▶ [Problem to solve]
Retype word for word the first line of the listing and each line after it up to the line with "col = scene.collection", with the pictures taken out.

▶ [Collected data]
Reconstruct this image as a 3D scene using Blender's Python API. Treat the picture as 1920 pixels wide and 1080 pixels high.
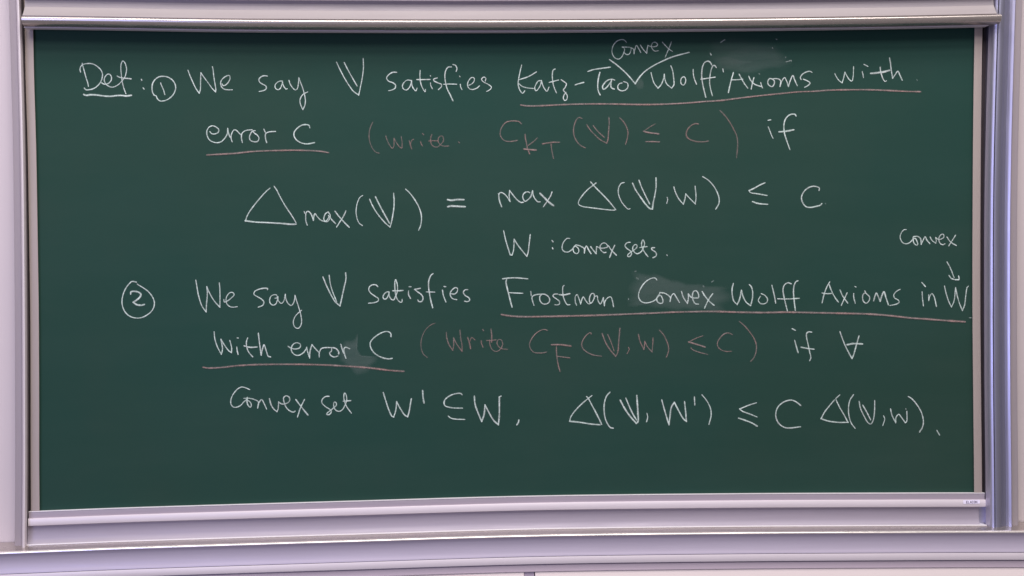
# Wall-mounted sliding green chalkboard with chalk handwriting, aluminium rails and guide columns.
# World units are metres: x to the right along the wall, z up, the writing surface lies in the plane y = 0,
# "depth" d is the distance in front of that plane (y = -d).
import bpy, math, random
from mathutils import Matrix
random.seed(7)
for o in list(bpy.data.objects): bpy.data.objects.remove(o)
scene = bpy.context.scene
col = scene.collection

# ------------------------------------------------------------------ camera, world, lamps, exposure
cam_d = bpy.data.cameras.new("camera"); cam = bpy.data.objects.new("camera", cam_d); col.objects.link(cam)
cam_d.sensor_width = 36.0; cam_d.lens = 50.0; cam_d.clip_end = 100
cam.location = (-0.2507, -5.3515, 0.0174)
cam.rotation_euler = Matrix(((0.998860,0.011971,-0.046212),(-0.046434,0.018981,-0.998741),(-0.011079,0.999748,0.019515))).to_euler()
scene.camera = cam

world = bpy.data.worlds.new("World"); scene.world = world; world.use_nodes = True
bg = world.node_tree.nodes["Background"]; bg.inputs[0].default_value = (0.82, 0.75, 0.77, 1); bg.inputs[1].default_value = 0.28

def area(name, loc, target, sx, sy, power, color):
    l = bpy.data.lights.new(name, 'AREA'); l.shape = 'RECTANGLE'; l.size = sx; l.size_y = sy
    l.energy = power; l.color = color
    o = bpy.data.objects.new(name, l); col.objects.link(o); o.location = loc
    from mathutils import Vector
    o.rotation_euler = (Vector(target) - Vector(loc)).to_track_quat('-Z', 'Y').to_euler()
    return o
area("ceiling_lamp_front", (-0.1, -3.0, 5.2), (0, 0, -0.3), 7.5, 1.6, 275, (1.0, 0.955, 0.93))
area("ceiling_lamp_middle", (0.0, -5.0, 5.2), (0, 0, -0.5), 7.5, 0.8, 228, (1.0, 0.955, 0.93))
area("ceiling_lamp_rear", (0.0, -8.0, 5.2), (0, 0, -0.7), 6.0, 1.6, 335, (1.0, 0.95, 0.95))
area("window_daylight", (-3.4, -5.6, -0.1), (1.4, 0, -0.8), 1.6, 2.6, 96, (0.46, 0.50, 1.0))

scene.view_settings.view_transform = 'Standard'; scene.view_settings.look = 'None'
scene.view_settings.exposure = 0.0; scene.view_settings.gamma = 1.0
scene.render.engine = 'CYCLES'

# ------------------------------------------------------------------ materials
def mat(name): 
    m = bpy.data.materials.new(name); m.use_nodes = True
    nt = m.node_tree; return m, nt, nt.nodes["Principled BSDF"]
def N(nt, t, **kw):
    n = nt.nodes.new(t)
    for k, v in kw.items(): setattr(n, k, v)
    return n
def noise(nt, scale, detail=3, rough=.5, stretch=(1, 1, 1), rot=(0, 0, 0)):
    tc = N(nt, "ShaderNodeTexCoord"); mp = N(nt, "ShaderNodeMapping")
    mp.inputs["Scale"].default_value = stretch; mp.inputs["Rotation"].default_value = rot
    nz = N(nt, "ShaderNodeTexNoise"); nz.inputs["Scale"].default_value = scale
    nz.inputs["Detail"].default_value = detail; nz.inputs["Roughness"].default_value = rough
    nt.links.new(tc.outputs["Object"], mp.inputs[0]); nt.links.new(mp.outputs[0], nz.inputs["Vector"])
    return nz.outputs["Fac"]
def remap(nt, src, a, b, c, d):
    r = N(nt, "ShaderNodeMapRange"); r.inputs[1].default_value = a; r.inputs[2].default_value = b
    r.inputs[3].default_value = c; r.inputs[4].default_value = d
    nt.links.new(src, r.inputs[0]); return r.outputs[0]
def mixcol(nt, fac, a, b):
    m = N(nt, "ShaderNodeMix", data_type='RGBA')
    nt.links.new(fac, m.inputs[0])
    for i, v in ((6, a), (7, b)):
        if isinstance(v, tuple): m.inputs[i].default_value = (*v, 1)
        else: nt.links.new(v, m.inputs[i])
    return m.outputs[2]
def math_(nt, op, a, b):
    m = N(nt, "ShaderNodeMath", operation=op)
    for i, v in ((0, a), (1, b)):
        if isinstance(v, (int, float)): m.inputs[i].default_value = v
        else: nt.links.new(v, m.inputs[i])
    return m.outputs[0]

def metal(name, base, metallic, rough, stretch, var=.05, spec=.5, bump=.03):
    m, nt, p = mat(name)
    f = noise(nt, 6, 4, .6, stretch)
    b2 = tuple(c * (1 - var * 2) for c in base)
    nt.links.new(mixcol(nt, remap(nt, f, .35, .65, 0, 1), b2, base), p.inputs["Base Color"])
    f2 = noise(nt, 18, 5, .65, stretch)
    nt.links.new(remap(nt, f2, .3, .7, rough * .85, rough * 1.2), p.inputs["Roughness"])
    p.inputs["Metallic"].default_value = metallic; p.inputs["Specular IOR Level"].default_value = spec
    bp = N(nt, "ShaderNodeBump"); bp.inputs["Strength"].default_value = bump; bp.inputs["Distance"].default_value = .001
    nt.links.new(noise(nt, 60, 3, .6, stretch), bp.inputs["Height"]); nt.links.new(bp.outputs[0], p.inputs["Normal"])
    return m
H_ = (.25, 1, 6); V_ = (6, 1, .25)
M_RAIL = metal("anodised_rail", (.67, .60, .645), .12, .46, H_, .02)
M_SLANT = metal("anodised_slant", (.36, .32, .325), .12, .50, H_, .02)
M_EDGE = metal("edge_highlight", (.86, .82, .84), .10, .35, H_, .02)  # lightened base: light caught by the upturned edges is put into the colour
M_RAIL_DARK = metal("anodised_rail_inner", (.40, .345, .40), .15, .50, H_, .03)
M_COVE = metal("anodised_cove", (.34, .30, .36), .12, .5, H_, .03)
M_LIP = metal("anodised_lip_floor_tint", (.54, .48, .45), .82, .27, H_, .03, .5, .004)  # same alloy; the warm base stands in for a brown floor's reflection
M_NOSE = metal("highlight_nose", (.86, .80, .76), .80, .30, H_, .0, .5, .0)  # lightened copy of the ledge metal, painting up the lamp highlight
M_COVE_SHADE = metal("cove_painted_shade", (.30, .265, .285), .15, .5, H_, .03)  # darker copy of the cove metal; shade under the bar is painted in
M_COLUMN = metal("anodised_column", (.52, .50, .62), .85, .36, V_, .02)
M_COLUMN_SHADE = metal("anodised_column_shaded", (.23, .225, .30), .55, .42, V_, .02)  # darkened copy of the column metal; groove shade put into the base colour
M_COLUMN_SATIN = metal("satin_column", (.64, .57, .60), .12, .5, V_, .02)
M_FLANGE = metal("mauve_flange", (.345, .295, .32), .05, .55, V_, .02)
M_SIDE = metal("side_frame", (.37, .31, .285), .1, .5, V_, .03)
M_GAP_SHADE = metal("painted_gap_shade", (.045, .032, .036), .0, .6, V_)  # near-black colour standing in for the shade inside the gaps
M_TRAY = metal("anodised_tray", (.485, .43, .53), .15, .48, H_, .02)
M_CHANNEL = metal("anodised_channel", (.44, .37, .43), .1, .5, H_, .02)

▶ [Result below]
Reconstruct this image as a 3D scene using Blender's Python API. Treat the picture as 1920 pixels wide and 1080 pixels high.
# Wall-mounted sliding green chalkboard with chalk handwriting, aluminium rails and guide columns.
# World units are metres: x to the right along the wall, z up, the writing surface lies in the plane y = 0,
# "depth" d is the distance in front of that plane (y = -d).
import bpy, math, random
from mathutils import Matrix
random.seed(7)
for o in list(bpy.data.objects): bpy.data.objects.remove(o)
scene = bpy.context.scene
col = scene.collection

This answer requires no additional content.